Wednesday, March 29, 2017

From photography rights to pizza: Prep your comms team for protests

In an era when protests are happening daily in cities around the U.S., communications pros may find that their camera-wielding, microphone-carrying comms teams are singled out for extra scrutiny and attention.

Why? Your videographers and photographers may be caught up in a crowd situation and mistaken for protesters, Or you may be on the receiving end of handling controversy when your security team oversteps good-sense limits or the First Amendment during a protest situation. Or you might have a thousand protesters sitting in your lobby with no intention of leaving, hunger, and a need for restrooms.
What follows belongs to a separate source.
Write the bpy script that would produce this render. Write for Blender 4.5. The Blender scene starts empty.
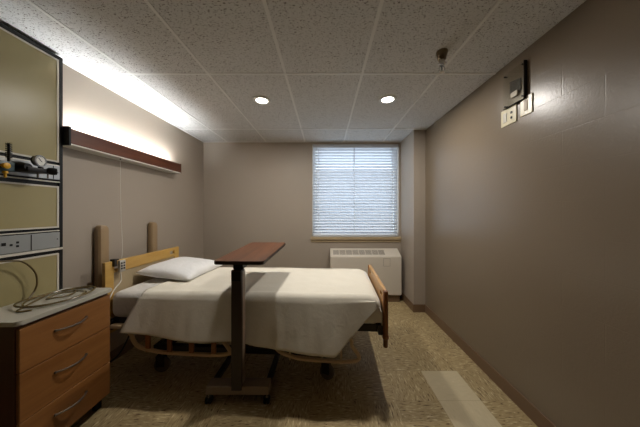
import bpy, bmesh, math, random
from mathutils import Vector, Matrix, Euler, noise
random.seed(7)
S = bpy.context.scene
COL = S.collection
PI = math.pi

# ------------------------------------------------------------------ materials
def lin(c):
    out = []
    for v in c:
        v /= 255.0
        out.append(v / 12.92 if v <= 0.04045 else ((v + 0.055) / 1.055) ** 2.4)
    return (*out, 1.0)

def mat(name, rgb, rough=0.5, metal=0.0, spec=0.5, bump=0.0, bscale=60.0, var=0.0, vscale=8.0, coat=0.0):
    m = bpy.data.materials.new(name); m.use_nodes = True
    nt = m.node_tree; N = nt.nodes; L = nt.links
    b = N['Principled BSDF']
    b.inputs['Base Color'].default_value = lin(rgb)
    b.inputs['Roughness'].default_value = rough
    b.inputs['Metallic'].default_value = metal
    b.inputs['Specular IOR Level'].default_value = spec
    if coat: b.inputs['Coat Weight'].default_value = coat; b.inputs['Coat Roughness'].default_value = 0.12
    tc = N.new('ShaderNodeTexCoord')
    n = N.new('ShaderNodeTexNoise'); n.inputs['Scale'].default_value = vscale; n.inputs['Detail'].default_value = 4
    L.new(tc.outputs['Object'], n.inputs['Vector'])
    mx = N.new('ShaderNodeMix'); mx.data_type = 'RGBA'
    d = 1 - max(var, 0.03); c = lin(rgb)
    mx.inputs[6].default_value = (c[0]*d, c[1]*d, c[2]*d, 1)
    mx.inputs[7].default_value = (min(1, c[0]/d), min(1, c[1]/d), min(1, c[2]/d), 1)
    L.new(n.outputs['Fac'], mx.inputs[0]); L.new(mx.outputs[2], b.inputs['Base Color'])
    if bump:
        n2 = N.new('ShaderNodeTexNoise'); n2.inputs['Scale'].default_value = bscale; n2.inputs['Detail'].default_value = 3
        L.new(tc.outputs['Object'], n2.inputs['Vector'])
        bp = N.new('ShaderNodeBump'); bp.inputs['Strength'].default_value = bump; bp.inputs['Distance'].default_value = 0.004
        L.new(n2.outputs['Fac'], bp.inputs['Height']); L.new(bp.outputs['Normal'], b.inputs['Normal'])
    return m

def wood(name, dark, light, axis=1, scale=14.0, rough=0.4, stretch=0.07, coat=0.0):
    m = bpy.data.materials.new(name); m.use_nodes = True
    nt = m.node_tree; N = nt.nodes; L = nt.links; b = N['Principled BSDF']
    tc = N.new('ShaderNodeTexCoord'); mp = N.new('ShaderNodeMapping')
    sc = [1.0, 1.0, 1.0]; sc[axis] = stretch
    mp.inputs['Scale'].default_value = sc
    L.new(tc.outputs['Object'], mp.inputs['Vector'])
    n = N.new('ShaderNodeTexNoise'); n.inputs['Scale'].default_value = scale; n.inputs['Detail'].default_value = 6
    n.inputs['Distortion'].default_value = 0.6
    L.new(mp.outputs['Vector'], n.inputs['Vector'])
    n2 = N.new('ShaderNodeTexNoise'); n2.inputs['Scale'].default_value = scale*7; n2.inputs['Detail'].default_value = 3
    L.new(mp.outputs['Vector'], n2.inputs['Vector'])
    ad = N.new('ShaderNodeMath'); ad.operation = 'MULTIPLY_ADD'; ad.inputs[1].default_value = 0.35
    L.new(n2.outputs['Fac'], ad.inputs[0]); L.new(n.outputs['Fac'], ad.inputs[2])
    r = N.new('ShaderNodeValToRGB'); r.color_ramp.elements[0].position = 0.45; r.color_ramp.elements[1].position = 0.9
    r.color_ramp.elements[0].color = lin(dark); r.color_ramp.elements[1].color = lin(light)
    L.new(ad.outputs[0], r.inputs['Fac']); L.new(r.outputs['Color'], b.inputs['Base Color'])
    b.inputs['Roughness'].default_value = rough
    if coat: b.inputs['Coat Weight'].default_value = coat; b.inputs['Coat Roughness'].default_value = 0.2
    return m

def emit(name, rgb, strength):
    m = bpy.data.materials.new(name); m.use_nodes = True
    b = m.node_tree.nodes['Principled BSDF']
    b.inputs['Base Color'].default_value = (0.8, 0.8, 0.8, 1)
    b.inputs['Emission Color'].default_value = (*rgb, 1)
    b.inputs['Emission Strength'].default_value = strength
    return m

def glass(name, tint=(1, 1, 1), amount=0.06):
    m = bpy.data.materials.new(name); m.use_nodes = True
    nt = m.node_tree; N = nt.nodes; L = nt.links; N.remove(N['Principled BSDF'])
    t = N.new('ShaderNodeBsdfTransparent'); t.inputs[0].default_value = (*tint, 1)
    g = N.new('ShaderNodeBsdfGlossy'); g.inputs['Roughness'].default_value = 0.03
    mx = N.new('ShaderNodeMixShader'); mx.inputs[0].default_value = amount
    L.new(t.outputs[0], mx.inputs[1]); L.new(g.outputs[0], mx.inputs[2])
    L.new(mx.outputs[0], N['Material Output'].inputs[0])
    return m

def translucent(name, rgb, f):
    m = mat(name, rgb, 0.45)
    nt = m.node_tree; N = nt.nodes; L = nt.links; b = N['Principled BSDF']
    t = N.new('ShaderNodeBsdfTranslucent'); t.inputs[0].default_value = lin(rgb)
    mx = N.new('ShaderNodeMixShader'); mx.inputs[0].default_value = f
    L.new(b.outputs[0], mx.inputs[1]); L.new(t.outputs[0], mx.inputs[2])
    L.new(mx.outputs[0], N['Material Output'].inputs[0])
    return m

def wall_paint(name, rgb, rough, block=0.0, axis='yz'):
    """painted wall; block > 0 adds faint courses of block work under the paint"""
    m = mat(name, rgb, rough, spec=0.5, var=0.03, vscale=2.5)
    nt = m.node_tree; N = nt.nodes; L = nt.links; b = N['Principled BSDF']
    tc = N.new('ShaderNodeTexCoord')
    n = N.new('ShaderNodeTexNoise'); n.inputs['Scale'].default_value = 90; n.inputs['Detail'].default_value = 3
    L.new(tc.outputs['Object'], n.inputs['Vector'])
    h = n.outputs['Fac']
    if block:
        sp = N.new('ShaderNodeSeparateXYZ'); L.new(tc.outputs['Object'], sp.inputs[0])
        cb = N.new('ShaderNodeCombineXYZ')
        L.new(sp.outputs['Y' if axis == 'yz' else 'X'], cb.inputs[0]); L.new(sp.outputs['Z'], cb.inputs[1])
        mp = N.new('ShaderNodeMapping'); mp.inputs['Location'].default_value = (0.1, -0.017, 0)
        L.new(cb.outputs[0], mp.inputs[0])
        br = N.new('ShaderNodeTexBrick'); br.inputs['Scale'].default_value = 1
        br.inputs['Brick Width'].default_value = 0.4; br.inputs['Row Height'].default_value = 0.2
        br.inputs['Mortar Size'].default_value = 0.004; br.inputs['Mortar Smooth'].default_value = 1.0
        L.new(mp.outputs[0], br.inputs['Vector'])
        ma = N.new('ShaderNodeMath'); ma.operation = 'MULTIPLY_ADD'; ma.inputs[1].default_value = -block
        L.new(br.outputs['Fac'], ma.inputs[0]); L.new(n.outputs['Fac'], ma.inputs[2])
        h = ma.outputs[0]
    bp = N.new('ShaderNodeBump'); bp.inputs['Strength'].default_value = 0.25; bp.inputs['Distance'].default_value = 0.002
    L.new(h, bp.inputs['Height']); L.new(bp.outputs['Normal'], b.inputs['Normal'])
    return m

def ceiling_tile():
    m = mat('acoustic_tile', (205, 203, 200), 0.9, spec=0.1)
    nt = m.node_tree; N = nt.nodes; L = nt.links; b = N['Principled BSDF']
    tc = N.new('ShaderNodeTexCoord')
    mp = N.new('ShaderNodeMapping'); mp.inputs['Scale'].default_value = (1, 1.7, 1)
    L.new(tc.outputs['Object'], mp.inputs[0])
    n = N.new('ShaderNodeTexNoise'); n.inputs['Scale'].default_value = 84; n.inputs['Detail'].default_value = 2.5
    n.inputs['Roughness'].default_value = 0.6; n.inputs['Distortion'].default_value = 0.8
    L.new(mp.outputs[0], n.inputs['Vector'])
    r = N.new('ShaderNodeValToRGB')
    r.color_ramp.elements[0].position = 0.35; r.color_ramp.elements[0].color = lin((104, 97, 91))
    r.color_ramp.elements[1].position = 0.43; r.color_ramp.elements[1].color = lin((212, 211, 209))
    L.new(n.outputs['Fac'], r.inputs['Fac']); L.new(r.outputs['Color'], b.inputs['Base Color'])
    bp = N.new('ShaderNodeBump'); bp.inputs['Strength'].default_value = 0.5; bp.inputs['Distance'].default_value = 0.004
    L.new(r.outputs['Color'], bp.inputs['Height']); L.new(bp.outputs['Normal'], b.inputs['Normal'])
    return m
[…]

Whether you're at a corporation, on a university campus, or working for a nonprofit, and no matter where your location may be, the smart comms pro will be armed with these facts and resources before the crowd arrives:
  1. Brief your team on their rights during protests and police actions: It makes sense to buy and share with your team these wallet cards from the American Civil Liberties Union that summarize your rights for demonstrations and protests,when you are stopped or detained by police, and when you are stopped or detained for photographing or videotaping.The link above takes you to the variety pack with 10 cards for each of the three topics above, or 30 in total, for just $10.99. (I don't get anything for sharing this, but the small fee and the shipping do benefit ACLU.) It's a small investment, but one that means your team will be ready in case something goes wrong.
  2. Understand your state laws about recording conversations: The Digital Media Law Project shares these state laws and guidance for recording phone calls and conversations; in America, as of 2014, 11 states required the consent of both parties before such recordings are made. Make sure your team is up to speed on pertinent laws in your state before they head out to record interviews and convos.
  3. Work through how you'll get work done virtually or on the move: Are you prepared, as a colleague of mine used to say, to run your comms shop in a parking lot out of your purse and cellphone? If not, sit down with your team and come up with systems that will make it easy for all of you to do your work with mobile devices and out of the office.
  4. Have a sit-down with your organization's security team: If you have not done so (and you should do this at least annually), meet with the security team at your company, university, or nonprofit. Discuss how they will handle protests, and share your input on what that will look like when shared on social media and covered in traditional media. Make sure they have access to the same rights information your team does, so they are not inadvertently violating the rights of others. Share with them Arresting photographers: What should your security team know in an age of cellphone cameras? and "We'll just arrest the reporters:" What's your security team communicating? to get the conversation going. And ask them: Would they try arresting reporters? Or protesters? Why? When? You may need to include others in the discussion, but it's worth having before the trouble arrives at your door.
  5. Know your local police contacts: Get in touch with your police department--both the station that oversees your area, and the public information officer--to introduce yourself, exchange contact info, and talk about what happens in the event of a protest. Ask how your employees should be identified during a public demonstration to avoid arrest. Ask how they are likely to handle a swarm of protestors on your property. Then share what your company or organization would prefer. Loop your security folks into this discussion, please, or ask to be included when they reach out.
  6. Have the pizza factor ready: I'm not kidding. Buying pizza for protesters is one of the smarter ways to handle a sit-in or other invasion of your organization's property, and looks so much better than, say, calling in extra guards. It would not go amiss to have a few pizza parlor phone numbers in your shared contacts for just the right moment. And while you're at it, open your lobby-level restrooms if protesters are nearby. The Smithsonian museums got a lot of love by doing so during the Women's March on Washington, while maintaining their screening and visitor policies.
  7. Reach out to your physical neighbors: Your organization might not have a lot in common with the business/nonprofit/hotel/campus next door, but during a protest or other fast-moving crowd action, you'll save a lot of time by making yourself known to your communications counterparts in nearby buildings. Again, share contact info, ask how they are prepared to act, and do this ahead of time.